Walking along the left bank of the Vilnia River, we will encircle the territory of Sereikiškių Park and Bernardinų Gardens, which have now merged into a coherent green whole. The gate of the park at the Vilnia roughly marks the boundary where the Botanical Gardens end and the gardens and orchards once cultivated by the Bernardine monks begin. For three decades in the 19th century, a professor of natural science at VU, Stanislovas Bonifacas Jundzilas tended to the Botanical Gardens. Prof. Jundzilas amassed one of the richest collections in Europe – 3,000 trees and outdoor plants, with another 3,700 species growing in the Winter Garden; the garden was decorated with paths, pergolas, and gazebos with bridges over the River Vilna. After Vilnius University was closed down following the 1831 uprising, its wealth was distributed to the universities of Tartu and Kyiv.
The Bernardine Gardens began to change after the closure of the Bernardine Monastery following the uprising of 1863-1864. The Duma (municipality), which took over the gardens, initially rented them out to the townspeople for growing vegetables. Later it decided to turn them into a park with paths, ponds, and pavilions. It was rented out to businessmen and turned into a variety of entertainment facilities – summer theatres, playgrounds, buffets and beer halls, bowling alleys, funfair-style shooting ranges, and boat trips on the ponds, which were transformed into skating rinks come wintertime.

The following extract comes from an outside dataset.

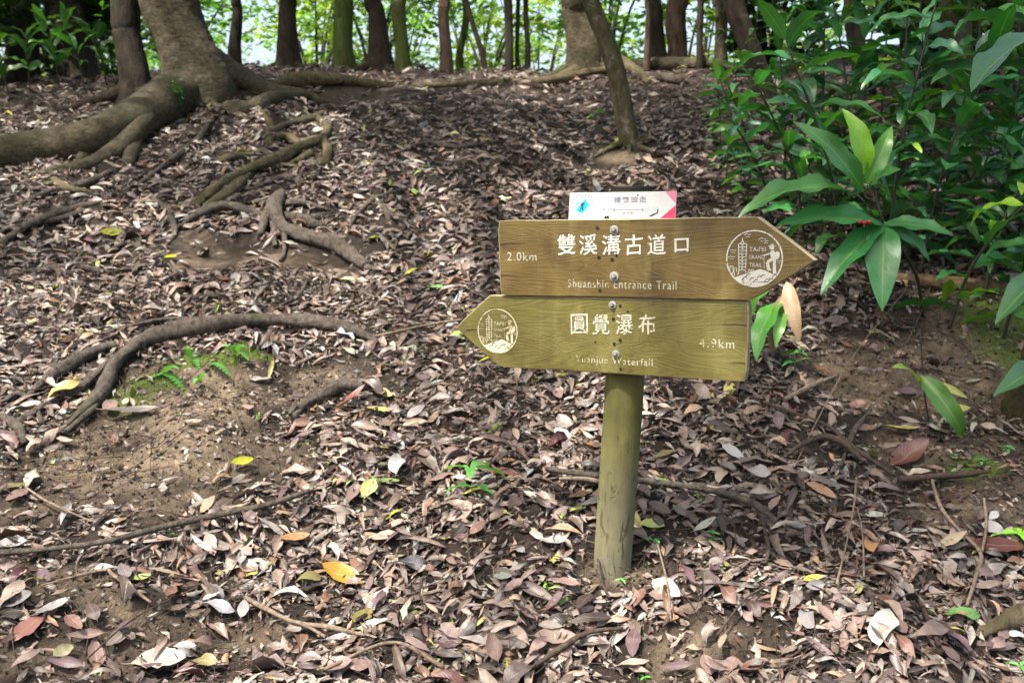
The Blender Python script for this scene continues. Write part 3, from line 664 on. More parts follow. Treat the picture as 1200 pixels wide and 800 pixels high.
P = [(foot.x - .004, foot.y, foot.z - .12, rp * 1.0), (foot.x, foot.y, foot.z + .04, rp * 1.0), (foot.x * .5 + axis_top.x * .5, foot.y * .5 + axis_top.y * .5, (foot.z + axis_top.z) / 2, rp * 1.01), (axis_top.x, axis_top.y, axis_top.z + .05, rp), (axis_top.x, axis_top.y, ORG0.z + .290, rp)]
v, f = tube(P, 60, 40, .006); b.add(v, f)
post = b.build('post', M['post'], None); child_mesh(post, sign)
b = MB(); b.add(*tube([(axis_top.x, axis_top.y, ORG0.z + .2905, .0565), (axis_top.x, axis_top.y, ORG0.z + .300, .057)], 4, 32, .0)); child_mesh(b.build('shaded_top_disc', M['cap'], None, False), sign)  # added thin disc, its dark colour stands for the shaded wooden post top
def prism(poly, y0, y1, bev=.0035):
    """polygon in the board plane (x,z) pushed from y0 (front) to y1 (back), front edge chamfered"""
    n = len(poly); A = np.array(poly); c = A.mean(0); ins = A + (c - A) / np.linalg.norm(c - A, axis=1, keepdims=True) * bev
    V = np.array([(x, y0, z) for x, z in ins] + [(x, y0 + bev, z) for x, z in A] + [(x, y1, z) for x, z in A])
    side = [(k, (k + 1) % n, n + (k + 1) % n, n + k) for k in range(n)] + [(n + k, n + (k + 1) % n, 2 * n + (k + 1) % n, 2 * n + k) for k in range(n)]
    return V, side, [tuple(range(n))[::-1], tuple(range(2 * n, 3 * n))]
def pymesh(name, V, F, mats, mi=None, smooth=False):
    me = bpy.data.meshes.new(name); me.from_pydata([tuple(v) for v in V], [], F)
    for m_ in mats: me.materials.append(m_)
    if mi: me.polygons.foreach_set('material_index', mi)
    me.polygons.foreach_set('use_smooth', [smooth] * len(me.polygons)); me.update()
    import bmesh; bm = bmesh.new(); bm.from_mesh(me); bmesh.ops.recalc_face_normals(bm, faces=bm.faces); bm.to_mesh(me); bm.free()
    return me
def local(o, parent):
    """child given in board space"""
    o.parent = parent; return o
def rag(poly, amp=.0004):
    out = []
    for a, b_ in zip(poly, poly[1:] + poly[:1]):
        a, b_ = np.array(a), np.array(b_); L = np.linalg.norm(b_ - a); m_ = max(2, int(L / .025)); nn_ = np.array([-(b_ - a)[1], (b_ - a)[0]]) / L
        out += [tuple(a + (b_ - a) * k / m_ + nn_ * (random.gauss(0, amp) if k else 0)) for k in range(m_)]
        out[-m_] = tuple(np.array(out[-m_]) + (np.mean(poly, 0) - out[-m_]) * random.uniform(.002, .012))
    return out
def board(px_poly, y0, y1, mat, label):
    poly = rag([BL(*q) for q in px_poly])
    V, side, caps = prism(poly, y0, y1)
    me = pymesh('arrow_board', V, side + caps, [mat, M['edge']], [0] * 0 + [1] * len(side) + [0, 0])
    o = link('arrow_board', me); o.parent = sign; o.matrix_parent_inverse = Matrix.Identity(4)
    o.matrix_local = Matrix.Translation(-Vector(foot)) @ Bm
    o['label'] = label; return o
up_b = board([(583, 258.5), (889, 254), (957, 305), (880, 352), (586, 345.5)], 0.0, .030, M['board_a'], 'upper brown board, arrow pointing right')
lo_b = board([(572, 346), (878, 353), (873.5, 448), (583, 430), (532, 384)], .006, .036, M['board_b'], 'lower olive board, arrow pointing left')
def fatten(A, F, d):
    sh = [(0, 0), (d, 0), (-d, 0), (0, d), (0, -d)]; n = len(A)
    B = [np.column_stack([A + np.array(q), np.full(n, -.00003 * i)]) for i, q in enumerate(sh)]
    return np.vstack(B), [tuple(v + n * i for v in f) for i in range(len(sh)) for f in F]
def flat(name, verts2, faces, y, mat, parent, thick=0.0006):
    """flat print or carving paint on a board: (x,z) points, y in board space"""
    V = [(v[0], y + (v[2] if len(v) > 2 else 0), v[1]) for v in verts2]
    me = bpy.data.meshes.new(name); me.from_pydata(V, [], faces); me.materials.append(mat); me.update()
    return local(link(name, me), parent)
def text2(s, px0, px1, py, hpx, spacing=1.0, bold=0.0, xslack=None):
    cu = bpy.data.curves.new('text', 'FONT'); cu.body = s; cu.size = 1; cu.space_character = spacing; cu.resolution_u = 3; cu.offset = bold
    o = bpy.data.objects.new('text', cu); COL.objects.link(o)
    me = bpy.data.meshes.new_from_object(o.evaluated_get(bpy.context.evaluated_depsgraph_get()))
    A = np.array([v.co[:2] for v in me.vertices]); F = [tuple(p.vertices) for p in me.polygons]
    bpy.data.objects.remove(o); bpy.data.curves.remove(cu); bpy.data.meshes.remove(me)
    lo, hi = A.min(0), A.max(0)
    x0, _ = BL(px0, py); x1, _ = BL(px1, py); _, z0 = BL((px0 + px1) / 2, py + hpx / 2); _, z1 = BL((px0 + px1) / 2, py - hpx / 2)
    A = (A - lo) / (hi - lo); return np.stack([x0 + A[:, 0] * (x1 - x0), z0 + A[:, 1] * (z1 - z0)], -1), F
def lettering(s, px0, px1, py, h, mat, parent, y, spacing=1.0, bold=0.0, skew=0.0, name='lettering', groove=True):
    A, F = text2(s, px0, px1, py, h, spacing, bold)
    A = A + np.stack([np.zeros(len(A)), skew * (A[:, 0] - A[:, 0].mean())], -1)
    # brush-like unevenness
    A = A + .0005 * np.stack([np.sin(A[:, 1] * 900 + A[:, 0] * 300), np.sin(A[:, 0] * 800)], -1)
    if groove: flat('carved_groove', A + np.array([-.0004, .0006]), F, y - .0003, M['groove'], parent)
    return flat(name, A, F, y - .0008, mat, parent)
Y1, Y2 = -.0002, .0058
# the carved Chinese characters, one by one, so they sit unevenly
def chars(s, xs_, py, w_, h_, mat, parent, y, bold):
    b = None; AA, FF, n = [], [], 0
    for ch, x in zip(s, xs_):
        A, F = text2(ch, x - w_ / 2, x + w_ / 2, py, h_, 1, 0); c = A.mean(0)
        a = .06; A = A - c; A = A * 1.0; A = np.stack([A[:, 0], A[:, 1] + a * A[:, 0]], -1) + c
        A = A + .0007 * np.stack([np.sin(A[:, 1] * 420 + A[:, 0] * 200), np.sin(A[:, 0] * 380)], -1)
        AA.append(A); FF += [tuple(i + n for i in f) for f in F]; n += len(A)
    A = np.vstack(AA)
    flat('carved_groove', A + np.array([-.0010, .0013]), FF, y - .0003, M['groove'], parent)
    A, FF = fatten(A, FF, bold); return flat('lettering', A, FF, y - .0008, mat, parent)
chars('雙溪溝古道', [664, 689.5, 716.5, 743, 769.5], 286.5, 21, 23.5, M['white'], up_b, Y1, .0005); chars('口', [799], 287, 16, 15.5, M['white'], up_b, Y1, .0008)
lettering('2.0km', 594.5, 629, 300.5, 10, M['latin'], up_b, Y1, 1.15, 0)
lettering('Shuanshin Entrance Trail', 666, 793, 333, 10, M['latin'], up_b, Y1, 1.18, 0)
chars('圓覺瀑布', [678, 703.5, 731, 757.5], 380, 20, 23.5, M['worn'], lo_b, Y2, .0004)
lettering('Yuanjue Waterfall', 673.5, 764, 424, 11, M['very_worn'], lo_b, Y2, 1.12, 0)
lettering('4.9km', 819, 860, 402.5, 10.5, M['worn'], lo_b, Y2, 1.2, .0)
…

The octagonal rotunda with its stylish sign ‘Kava, ledai’ harks back to the times when coffee and ice cream were sold there; it serves as a reminder of what the park’s gazebos might have looked like. It was built around 1957 as a Soviet idyllic place to sit in the Youth Garden. At first it was called ‘Pasaka’ (meaning ‘Fairy Tale’), then it became ‘Rotonda’, which eventually accommodated drinkers of cheaper coffee than at the ‘Neringa’ restaurant, and young artists from the Art Institute and young poets from Vilnius University who braved the cheap home-brewed wine (known colloquially as ‘rašalas’ –‘ink’ due to its cheapness and low quality!), which was imbibed from thick tumbler glasses known as ‘granionai’. Later on, the punk community of Vilnius in their tapered trousers and Mohican hairdos tended to congregate here.
Walking past the colourful merry-go-round carousel, let’s try to imagine a summer entertainment oasis. In the surroundings of the former Botanical Gardens, the late 19th and early 20th centuries saw Izaokas Šumonas’ popular restaurant and even an entire amusement park attracting revellers that was accessed through a gate on payment of an entrance fee. Once inside, entertainment ranged from festive family dinners, swings and merry-go-rounds, ornate walks with orchestral sounds, to sumptuous dinners, boisterous vaudeville parties, open-air reception parties on summer terraces, theatres, concerts, intimate gazebos, and organised weekend revelry of themed masquerades, cabarets, and the latest fashion shows which took place throughout the city.
The Vilnia River will also take you to another late 19th-early 20th century site for revellers – the Lipskis’ Swiss Garden with a fountain, restaurant, and stage. It was not inferior to the variety and popularity of the entertainment, and its size and extravagance were even more surprising for weekend pleasure seekers. The seasoned crowd of contemporaries were not limited in their choice of where to have a raucous night on the town at the weekend.